Effects of Droplet Diameter and Flame Temperature on Nanoparticle Formation Mechanisms in Liquid Aerosol-Fed Non-Premixed Gas Flames

CHRISTOPHER ABRAM, Maksim Mezhericher, Howard A Stone, Yiguang Ju, Princeton University

     Abstract Number: 582
     Working Group: Combustion-Generated Aerosols: the Desirable and Undesirable

Abstract
The formation routes of metal oxide nanoparticles are experimentally investigated in self-sustaining gaseous flames fed by aqueous metal-nitrate solution aerosol droplets. To understand the influence of the precursor droplet diameter on the product particle size and morphology, two different atomisation methods are compared: (1) a novel bubble/gas jet atomisation technique, which generates droplets in the sub-micron range with a number mean diameter of ~200 nm; and (2) conventional ultrasonic atomisation producing droplets with a corresponding diameter of ~3.5 µm. Solution droplets consisting of yttrium and europium nitrate salts dissolved in water are delivered to non-premixed CH4/N2-O2 flames to synthesise Eu-doped Y2O3 phosphor particles. The product particles are characterised using SEM, TEM, BET gas adsorption and luminescence spectroscopy. Flame temperatures are measured using planar laser Rayleigh scattering.

Depending on the synthesis temperature, the results show that product particles are formed via two different mechanisms: droplet-to-particle and gas-to-particle. At low flame temperatures (1150 K), sub-micron droplets produce cubic-phase luminescent Y2O3:Eu3+ nanoparticles via the droplet-to-particle mechanism. The particle size can be controlled from 10 to 100 nm by adjusting the precursor concentration in the 0.01-1 mol/L range. Increasing the flame temperature (1450-2750 K) leads to the formation of nanoparticles with a size 3-5 nm via nucleation and growth in the gas phase. In separate experiments, the aerosol flow was also electrically-preheated to 500 K in order to evaporate the solvent upstream before delivery to the flame. With preheating, under the same high temperature flame conditions, the droplet-to particle formation route dominates instead and very few nanoparticles are formed from the gas phase. This result suggests that even for these non-volatile metal nitrate precursors, vaporisation of the precursor occurs predominantly during the extremely rapid droplet drying when the droplets are exposed to the high temperature gradients in the flame. In such cases, specific surface area measurements of the product powders show that sub-micron droplets form an increased fraction of nanoparticles from the gas phase compared with micron-size droplets, because the greater developed surface area of sub-micron droplets enhances vaporisation of the metal precursor.

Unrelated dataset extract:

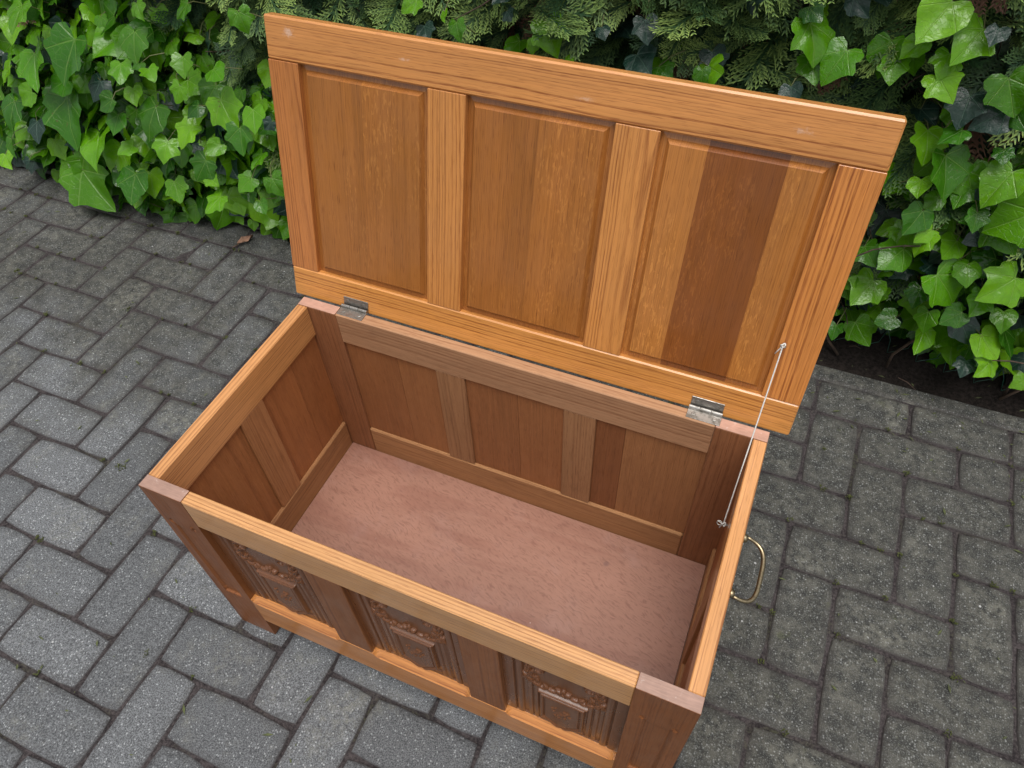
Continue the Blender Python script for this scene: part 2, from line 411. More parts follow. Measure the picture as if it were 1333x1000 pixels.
LOBES = [(0.0, 0.98), (0.50, 0.47), (-0.50, 0.47), (0.40, -0.12), (-0.40, -0.12)]
def ivy_mat(name, use_attr):
    m = NT(name)
    uv = m.n('ShaderNodeUVMap', uv_map='leaf').outputs[0]
    if use_attr:
        at = m.n('ShaderNodeAttribute', attribute_name='tint'); r = at.outputs['Fac']
        dk = m.math('GREATER_THAN', r, 1.5); r = m.math('FRACT', r)
    else:
        oi = m.n('ShaderNodeObjectInfo'); r = oi.outputs['Random']
        dk = m.math('LESS_THAN', m.sep(oi.outputs['Color'])[0], 0.5)
    r2 = m.math('FRACT', m.math('MULTIPLY', r, 13.7)); r3 = m.math('FRACT', m.math('MULTIPLY', r, 57.3))
    U = m.vmath('SUBTRACT', m.vmath('SCALE', uv), (1.0, 1.0, 0.0)); 
    U.node.inputs[0].links[0].from_node.inputs['Scale'].default_value = 2.0   # uv 0..1 -> -1..1
    x, y, _ = m.sep(U)[0:3]
    dmin = None
    for (tx, ty) in LOBES:
        L2 = tx * tx + ty * ty
        t = m.math('DIVIDE', m.math('ADD', m.math('MULTIPLY', x, tx), m.math('MULTIPLY', y, ty)), L2, clamp=True)
        dx = m.math('SUBTRACT', x, m.math('MULTIPLY', t, tx)); dy = m.math('SUBTRACT', y, m.math('MULTIPLY', t, ty))
        d = m.math('SQRT', m.math('ADD', m.math('MULTIPLY', dx, dx), m.math('MULTIPLY', dy, dy)))
        d = m.math('ADD', d, m.math('MULTIPLY', t, 0.008))
        dmin = d if dmin is None else m.math('MINIMUM', dmin, d)
    vein = m.ramp(dmin, 0.024, 0.010)
    P3 = m.comb(m.math('ADD', x, m.math('MULTIPLY', r, 31.0)), y, m.math('MULTIPLY', r2, 9.0))
    vs = m.n('ShaderNodeTexVoronoi', feature='DISTANCE_TO_EDGE'); m.l(P3, vs.inputs['Vector']); vs.inputs['Scale'].default_value = 8.0
    sec = m.ramp(vs.outputs[0], 0.045, 0.012)
    mott = m.noise(P3, 3.5, 4, 0.6)
    young = m.mix(r2, (0.075, 0.250, 0.004), (0.190, 0.430, 0.010))
    old = m.mix(r2, (0.016, 0.085, 0.004), (0.045, 0.180, 0.006))
    g = m.mix(m.ramp(r3, 0.15, 0.65), old, young)
    g = m.mix(m.ramp(mott, 0.35, 0.65, 0.0, 0.40), g, m.mix(1.0, g, (0.55, 0.70, 0.7), 'MULTIPLY'))
    veinc = m.mix(0.5, g, (0.30, 0.46, 0.12))
    g2 = m.mix(m.math('MULTIPLY', sec, 0.16), g, veinc)
    g2 = m.mix(m.math('MULTIPLY', vein, 0.50), g2, veinc)
    spot = m.math('MULTIPLY', m.ramp(m.noise(P3, 9.0, 4, 0.7), 0.66, 0.70), m.math('GREATER_THAN', r2, 0.55))
    g2 = m.mix(m.math('MULTIPLY', spot, 0.8), g2, (0.13, 0.09, 0.03))
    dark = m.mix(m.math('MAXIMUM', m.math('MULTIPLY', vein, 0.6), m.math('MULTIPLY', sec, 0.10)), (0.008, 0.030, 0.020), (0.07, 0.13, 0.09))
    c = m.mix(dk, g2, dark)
    m.l(c, m.b.inputs['Base Color'])
    m.l(m.math('ADD', m.ramp(mott, 0.3, 0.7, 0.13, 0.27), m.math('MULTIPLY', dk, 0.14)), m.b.inputs['Roughness'])
    m.b.inputs['Specular IOR Level'].default_value = 0.45
    hh = m.math('SUBTRACT', m.math('MULTIPLY', m.noise(P3, 7.0, 3), 0.8), m.math('ADD', m.math('MULTIPLY', vein, 0.8), m.math('MULTIPLY', sec, 0.25)))
    m.bump(hh, 0.5, 0.0028)
    tr = m.n('ShaderNodeBsdfTranslucent'); m.l(m.mix(1.0, c, (1.5, 1.5, 0.6), 'MULTIPLY'), tr.inputs[0])
    mx = m.n('ShaderNodeMixShader'); m.l(m.math('MULTIPLY', m.math('SUBTRACT', 1.0, dk), 0.28), mx.inputs[0])
    m.l(m.b.outputs[0], mx.inputs[1]); m.l(tr.outputs[0], mx.inputs[2]); m.l(mx.outputs[0], m.out.inputs[0])
    return m.m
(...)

Analysis of the relevant timescales indicates that the relative rates of solvent evaporation and bulk solute diffusion are dependent on the droplet size. Electron microscopy confirms that dense particles are formed from sub-micron droplets, even when subjected to a rapid rate of gas temperature increase in the flame (5x104 K/s). For the same synthesis conditions, micron-size droplets tend to form hollow particles because relatively slow solute diffusion causes precipitation on the droplet surface. In this case either slow preheating of the aerosol upstream of the flame or high downstream peak temperatures near the product melting point (>2700 K) are required to promote dense particle formation.